** BEGIN **

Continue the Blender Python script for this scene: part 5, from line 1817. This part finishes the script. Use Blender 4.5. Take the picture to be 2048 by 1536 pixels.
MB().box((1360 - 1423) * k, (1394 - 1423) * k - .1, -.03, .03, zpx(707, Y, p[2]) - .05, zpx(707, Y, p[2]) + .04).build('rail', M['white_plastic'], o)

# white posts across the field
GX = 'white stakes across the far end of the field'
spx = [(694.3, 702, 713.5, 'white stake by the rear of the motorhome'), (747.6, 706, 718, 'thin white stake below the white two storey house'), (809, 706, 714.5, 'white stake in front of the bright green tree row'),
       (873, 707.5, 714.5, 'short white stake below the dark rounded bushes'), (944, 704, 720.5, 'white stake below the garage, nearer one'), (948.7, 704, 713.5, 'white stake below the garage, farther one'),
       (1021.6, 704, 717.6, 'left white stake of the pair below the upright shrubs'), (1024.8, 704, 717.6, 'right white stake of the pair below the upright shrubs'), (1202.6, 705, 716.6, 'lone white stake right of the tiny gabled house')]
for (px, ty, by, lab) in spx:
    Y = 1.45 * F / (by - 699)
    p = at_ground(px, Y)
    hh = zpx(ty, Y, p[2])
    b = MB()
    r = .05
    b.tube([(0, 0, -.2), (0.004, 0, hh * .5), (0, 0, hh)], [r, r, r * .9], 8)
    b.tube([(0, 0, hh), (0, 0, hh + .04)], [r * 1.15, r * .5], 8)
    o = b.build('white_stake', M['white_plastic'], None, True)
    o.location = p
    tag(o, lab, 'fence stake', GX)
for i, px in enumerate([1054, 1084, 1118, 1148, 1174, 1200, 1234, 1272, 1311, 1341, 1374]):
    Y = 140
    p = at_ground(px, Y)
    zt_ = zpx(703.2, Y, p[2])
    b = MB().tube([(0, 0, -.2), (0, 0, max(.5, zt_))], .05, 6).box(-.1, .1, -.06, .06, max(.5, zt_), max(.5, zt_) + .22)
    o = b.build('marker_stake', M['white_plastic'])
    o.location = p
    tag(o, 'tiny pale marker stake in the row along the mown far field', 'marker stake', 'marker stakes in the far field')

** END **

## WORK REQUIRED
Only the lines from the top of the data through the line that contains "MB().box((1360 - 1423)" should be quoted, exactly as they stand.

## TASK RESPONSE
Continue the Blender Python script for this scene: part 5, from line 1817. This part finishes the script. Use Blender 4.5. Take the picture to be 2048 by 1536 pixels.
MB().box((1360 - 1423) * k, (1394 - 1423) * k - .1, -.03, .03, zpx(707, Y, p[2]) - .05, zpx(707, Y, p[2]) + .04).build('rail', M['white_plastic'], o)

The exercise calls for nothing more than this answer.